La storia non si corregge, semmai si fa (se si è capaci)
13 Giugno 2020 / Lia Celi
Con l’aria che tira su entrambe le sponde dell’Atlantico, anche Rimini deve fare un esame di coscienza monumentale. Non nel senso delle dimensioni, ma proprio dei monumenti. Quante statue che decorano la nostra città sono intitolate a personaggi che non hanno condiviso i valori morali e civili che caratterizzano la nostra società? Quanti luoghi — strade, piazze, giardini – sono stati dedicati a gente che in qualche occasione ha violato i diritti umani?

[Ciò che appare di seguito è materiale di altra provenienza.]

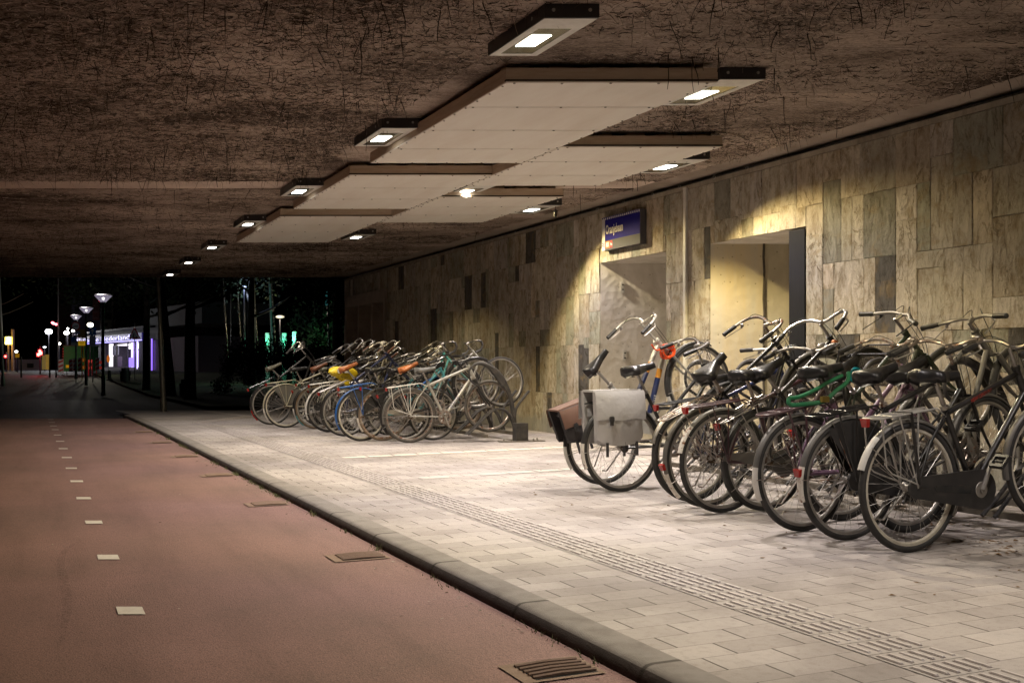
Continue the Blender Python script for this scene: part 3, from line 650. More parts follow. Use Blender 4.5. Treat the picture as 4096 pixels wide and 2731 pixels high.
def deck_lamp(X, D, lab, power=60, off=0.0, tilt=-6):
    w = .29; L0, L1 = -.46, .32; c = SD(X, D, 3.1); e = empty('ceiling_lamp', c); tag(e, lab, 'ceiling lamp', 'black box lamps under the deck')
    z0 = 3.095; z1 = 3.178; xa, xb = X-.15+off, X+.15+off
    def q(x0, x1, d0, d1, z): return [SD(x0, D+d0, z)-c, SD(x1, D+d0, z)-c, SD(x1, D+d1, z)-c, SD(x0, D+d1, z)-c]
    m = MB(); m.hexa(q(xa, xb, L0, L1, z0), q(xa, xb, L0, L1, z1)); m.build('housing', LAMPB, e, False)
    m = MB(); a = q(xa+.004, xb-.004, L0+.01, L1-.01, z0-.004); b = q(xa+.055, xb-.055, L0+.2, L1-.06, z0-.004)
    m.add(a+b, [(0, 1, 5, 4), (1, 2, 6, 5), (2, 3, 7, 6), (3, 0, 4, 7)]); m.build('bezel', LAMPW, e, False)
    m = MB(); m.add(q(xa+.055, xb-.055, L0+.2, L1-.06, z0-.002), [(3, 2, 1, 0)]); m.build('glass', mat('lamp_glass', (.30, .29, .22), .08, .6, dirt=.3), e, False)
    m = MB(); k = q(xa+.075, xb-.11, -.13, .10, z0-.006); m.add(k, [(3, 2, 1, 0)]); m.build('led_board', emat('led_glow', (1., .97, .88), 9), e, False)
    m = MB()
    for xx in (xa+.05, xb-.05): m.tube([SD(xx, D+L0-.004, 3.14)-c, SD(xx, D+L0+.01, 3.14)-c], .011, 8)
    m.tube([SD(xa-.004, D-.3, 3.14)-c, SD(xa+.01, D-.3, 3.14)-c], .011, 8); m.build('bolts', STEEL, e)
    lamp_light(e, SD(X, D, z0-.02)-c, power, tilt=tilt)
    if 'dangling' in lab:
        m = MB(); q_ = SD(X+.12, D-.36, 0)-V((c.x, c.y, 0)); m.tube([(q_.x, q_.y, .0), (q_.x, q_.y, -.06)], .004, 5); m.lathe([(.008, -.05), (.022, -.07), (.022, -.12), (.010, -.15), (0, -.15)], 10, 'z', (q_.x, q_.y, 0)); m.build('dangling_cap', LAMPB, e)
PW = 350
for i, (D, lb) in enumerate([(3.9, 'box lamp overhead on the kerb side, just above the camera'), (6.78, 'nearest box lamp in view, alone before the white panels'), (9.70, 'box lamp at the left edge of the nearest white panel'), (12.65, 'box lamp left of the second kerb side white panel'), (15.6, 'box lamp left of the farthest white panel'), (18.65, 'third last box lamp of the kerb side row'), (21.4, 'second last box lamp of the kerb side row'), (24.2, 'last box lamp of the kerb side row at the deck edge')]):
    deck_lamp(2.97, D, lb, PW*[.52, .95, 1, .95, .8, .34, .08, .03][i])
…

In America sono nel mirino le statue di Cristoforo Colombo, che non solo era un «cacciaballe» come nell’omonima commedia di Dario Fo ma, lo riconoscono anche gli storici non terzomondisti, anche un crudele razzista. Gli abitanti di Bristol, oggi nota per lo più per l’omonimo cartoncino, si sono accorti dopo più di un secolo di aver dedicato una statua a un tycoon del traffico di schiavi e l’hanno buttata nelle acque del porto, mentre a Londra i monumenti a Winston Churchill sono state impacchettate per proteggerle da chi vede in lui non il vincitore di Hitler ma lo spregiatore di indiani e palestinesi. E a Milano c’è chi contesta l’effigie di Indro Montanelli, che non solo fu fascista, ma che, all’epoca dell’invasione dell’Etiopia, di tutte le usanze locali ne adottò entusiasticamente solo una, quella di sposare una dodicenne infibulata, che il futuro fondatore del Giornale deflorò con la fattiva collaborazione della suocera.

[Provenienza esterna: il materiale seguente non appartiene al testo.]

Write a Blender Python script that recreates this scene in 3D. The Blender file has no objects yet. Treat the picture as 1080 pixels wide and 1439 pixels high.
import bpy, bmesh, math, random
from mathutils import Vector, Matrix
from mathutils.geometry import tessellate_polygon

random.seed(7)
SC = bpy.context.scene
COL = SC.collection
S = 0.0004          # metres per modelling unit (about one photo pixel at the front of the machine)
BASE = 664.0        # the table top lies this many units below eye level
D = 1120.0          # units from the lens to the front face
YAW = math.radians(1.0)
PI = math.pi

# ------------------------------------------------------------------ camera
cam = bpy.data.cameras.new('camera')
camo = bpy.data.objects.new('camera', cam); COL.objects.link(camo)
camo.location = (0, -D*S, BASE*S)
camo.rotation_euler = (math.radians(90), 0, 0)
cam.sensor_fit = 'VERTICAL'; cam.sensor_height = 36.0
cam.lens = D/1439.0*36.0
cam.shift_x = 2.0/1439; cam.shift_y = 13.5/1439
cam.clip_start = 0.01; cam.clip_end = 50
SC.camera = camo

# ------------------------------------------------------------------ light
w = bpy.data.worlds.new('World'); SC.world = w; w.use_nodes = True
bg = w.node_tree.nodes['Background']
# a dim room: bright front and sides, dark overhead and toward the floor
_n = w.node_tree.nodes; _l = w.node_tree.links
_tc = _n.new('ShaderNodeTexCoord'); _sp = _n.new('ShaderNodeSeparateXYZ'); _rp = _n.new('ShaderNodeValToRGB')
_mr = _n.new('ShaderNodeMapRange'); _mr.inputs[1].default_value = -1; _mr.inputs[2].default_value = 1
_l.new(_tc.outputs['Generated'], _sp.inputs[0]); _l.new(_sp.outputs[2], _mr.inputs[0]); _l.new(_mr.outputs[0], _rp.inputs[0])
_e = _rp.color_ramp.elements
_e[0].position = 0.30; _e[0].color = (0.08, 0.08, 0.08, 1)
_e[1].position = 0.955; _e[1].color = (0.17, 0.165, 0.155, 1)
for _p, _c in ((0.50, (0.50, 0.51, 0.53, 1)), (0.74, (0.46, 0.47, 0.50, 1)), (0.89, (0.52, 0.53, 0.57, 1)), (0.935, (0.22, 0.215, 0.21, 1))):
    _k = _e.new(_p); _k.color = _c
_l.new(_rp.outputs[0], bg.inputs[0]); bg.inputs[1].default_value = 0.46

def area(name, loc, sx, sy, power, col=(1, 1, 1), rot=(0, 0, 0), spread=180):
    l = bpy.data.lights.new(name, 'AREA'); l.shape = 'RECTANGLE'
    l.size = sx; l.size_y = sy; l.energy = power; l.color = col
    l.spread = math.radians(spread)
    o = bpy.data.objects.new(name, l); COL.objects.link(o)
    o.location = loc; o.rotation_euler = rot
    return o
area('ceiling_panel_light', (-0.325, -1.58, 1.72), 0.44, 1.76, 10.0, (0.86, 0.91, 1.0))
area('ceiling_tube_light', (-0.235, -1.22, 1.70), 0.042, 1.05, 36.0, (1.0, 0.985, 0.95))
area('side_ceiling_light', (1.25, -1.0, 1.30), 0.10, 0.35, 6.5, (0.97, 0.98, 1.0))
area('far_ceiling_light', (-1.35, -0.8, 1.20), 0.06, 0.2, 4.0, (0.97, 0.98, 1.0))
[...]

Qui a Rimini non siamo messi tanto meglio, tra Giulio Cesare che fra le tante cose fu genocida (un milione e duecentomila morti solo in Gallia stando a Plinio il Vecchio) e Sigismondo Malatesta, che oltre a essere un sanguinario condottiero ebbe mogli e amanti non molto più adulte della moglie di Montanelli, ed è stato accusato di averne ammazzata una. Perfino l’insospettabile Augusto divenne clemente solo dopo aver bevuto il sangue dei suoi nemici politici.
Però la nostra città ospita anche un esempio della lunghissima tradizione della «damnatio memoriae»: il ponte di Tiberio, dalle cui pietre è stato scalpellato via il nome dell’imperatore che lo inaugurò, il famigerato Caligola. Il completamento del nostro ponte era probabilmente una delle poche cose buone che aveva fatto nei suoi quattro anni di regno, iniziato sotto i migliori auspici e finito malissimo. Oggi troveremmo delle scuse per un povero ragazzo cresciuto negli accampamenti, con una famiglia allargata disfunzionale in cui tutti cercavano di ammazzarsi a vicenda, ma l’opinione pubblica del I secolo andava meno per il sottile.
Del resto la Storia offre ben poche personalità prive di scheletri nell’armadio: il potere e la fama costano delitti e compromessi, e un eroe senza macchia nella vita pubblica può avere una vita privata discutibile o perfino ripugnante, secondo i nostri criteri. Probabilmente tre quarti della nostra toponomastica sono fatti di gente che sotto sotto tradiva il coniuge, o sculacciava i figli, o frequentava occasionalmente i bordelli, o era tendenzialmente xenofoba o maltrattava cani e gatti o era apertamente sessista, o tutte queste cose insieme.
Correggere la storia è impossibile quanto trovare un uomo totalmente buono o cattivo: perfino papa Giovanni non le ha fatte tutte giuste. Il fatto è che quando diventi un monumento o una targa, o dài il tuo nome a una via o a una piazza, non sei solo un personaggio notevole, ma assurgi alla dignità di santo laico, anche se sei stato un generale che come minimo ha provocato qualche migliaio di morti (e che altro dovevi fare, in guerra?).
E il problema non tocca solo gli esseri umani. Anche chiamare una via con il nome di una pianta può essere irriguardoso verso certe categorie: come devono sentirsi gli allergici ai pollini quando passano in via del Pioppo? E come mai ci sono tante strade dedicate alle prede – via del Camoscio, del Cervo, del Capriolo, ecc. – e così poche dedicate agli animali predatori, che ammazzano solo per mangiare, a differenza dei generali? I giapponesi, che non dànno nomi alle loro strade, forse complicheranno un po’ la vita ai turisti occidentali ma alla fin fine hanno fatto la scelta più giusta.